2/3 (g) (sin 45 degrees)
2/3 (9.81) (.707)
...

The fraction 2/3 should represent the MoI for a rolling cylinder?

There are many places to find the MOI or use alternative methods.
One being to equate GPE loss to Kinetic energy gain.

However when going down the GPE route you reduce your options.
The route is less complex than others. That is why it is taken.

My first attempt to calculate was based on the sine of the slope angle times g(9.81).

So I would know the acceleration down the slope without any frictional forces. That being 9.81m/s^2 * 0.707 aprox'.

Then find the MOI of the solid cyan cylinder 0.5*Mass(1g)*radius(0.45m)*radius(0.45m).

Note. Gravity and slope acceleration is independent of mass.
However MOI does take it into account.

The MOI of the three rotating solid cylinders around their z-axis is 3 * 0.5*Mass(100g)*radius(0.045m)*radius(0.045m).


Note. The three cylinders rotate around their own axis in 1 revolution of the main cylinder.

Then there is the Kinetic translation of the three cylinders around the cyan main cylinder.

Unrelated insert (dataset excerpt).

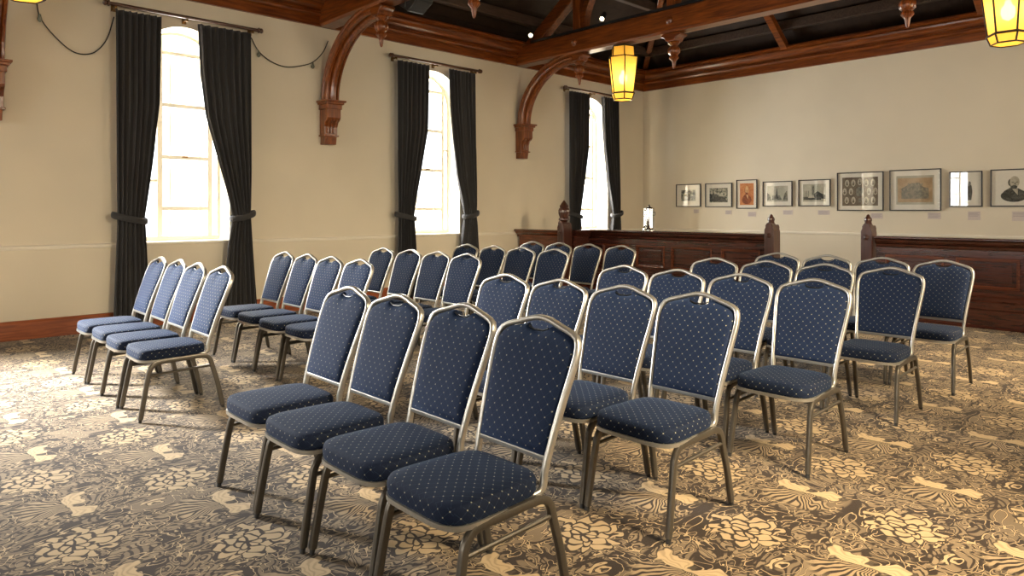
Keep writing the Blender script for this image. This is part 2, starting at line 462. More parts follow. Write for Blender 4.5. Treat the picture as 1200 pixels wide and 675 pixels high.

I used the shell cylinder formula 3 * (mass 100g) * radius (cyan radius (0.45m) - COM of small cylinders (0.045m))^2.
The formula used [see link] of MR^2

So by adding up the MOI of the main cylinder's rotation, the three cylinders rotations and the COM of the three cylinders around the main cylinders z-axis; I get a number of 0.049341625.

Then I multiplied the acceleration down the slope by this number.
Hoping that was the calculated acceleration taking into account the total MOI.

Getting 0.34227 m/s^2

Here is the link I used for the formula
https://byjus.com/jee/moment-of-inertia ... -cylinder/

P.S. I kind of think MOI is the one side of the coin with KE on the other.

P.P.S. All this is a diversion to the main task.

Note. The slope could be more like 55 degrees. Choose your own angle. np

Regards

[WaltzCee]

I'd like to add the slope of the ramp doesn't look to be at a 45.

The cussing magician appears to have preformed a trick.

There has to be a legitimate ripping of the matrix based on a fundamental idea beyond the power of some illegitimate incantation expressed by random mathematical terms.

one might change a SIM pic much easier than change reality.